I’m convinced that this trend will only continue in the coming years as autonomous technology becomes more sophisticated. Over the past two decades the marketing message from almost every automaker has been how ‘sporty’ their vehicles are, a stance that was of little real benefit to most non-enthusiast drivers. It’s made our cars ride worse and feel more claustrophobic than they could be thanks to shallow glasshouses, coupe-like rooflines (even on SUVs!), firm suspension and big wheels – fine on a genuine driver’s car, maybe, but hardly ideal in supposedly practical family vehicles. But that will certainly change when new tech allows us to start delegating more driving duties to the car on boring multi-hour freeway drives and we begin looking at road travel in a different light.

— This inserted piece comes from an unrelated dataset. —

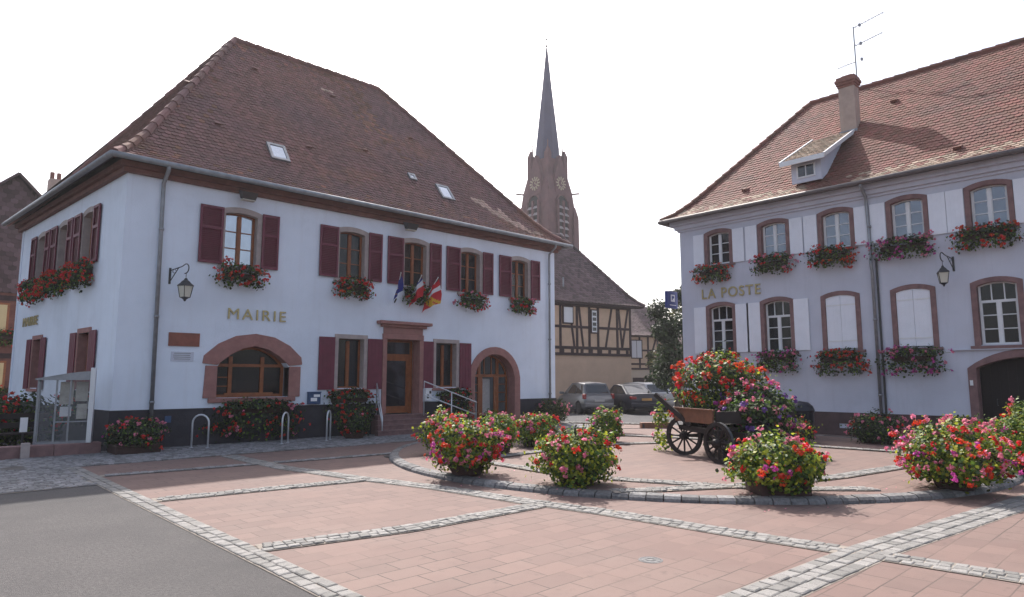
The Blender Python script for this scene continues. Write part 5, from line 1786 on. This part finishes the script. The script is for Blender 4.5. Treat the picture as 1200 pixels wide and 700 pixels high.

Related: Volvo’s EM90 Electric Minivan Is A Zeekr 009 With A Scandi Twist
Volvo hinted at this new relationship between car and ‘driver’ with this week’s EM90 teaser campaign, asking us to “imagine a moving space where you can just be you. A place where you can connect with your loved ones, create, relax, work or just think.” It describes the interior of the EM90 as like a “Scandinavian living room on the move” and put together a video clip where a real Scandi lounge morphed into the EM’s cabin to show us what it meant.
With their flat floors, flexible seating and tall windows that flooded the cabins with light, modern MPV pioneers like the 1980s’ Plymouth Voyager and Renault Espace showed us just how compromised the packaging on regular cars was, and how much better minivans suited families and people with active lifestyles. Somewhere along the line we lost sight of that. Though some SUVs are genuinely practical, most are far less space efficient and flexible than an MPV of a similar size. But we buy them because they look more macho or we think they make us look less like a soccer mom.
Maybe we’re in the process of remembering how great minivans can be as we come to reconsider how we’ll be using vehicles in the next 10-20 years. The question is, will Renault, the company that pushed the MPV message for decades, remember? The automaker’s latest Espace is just another me-too SUV and a pale shadow of the innovative 1980s original.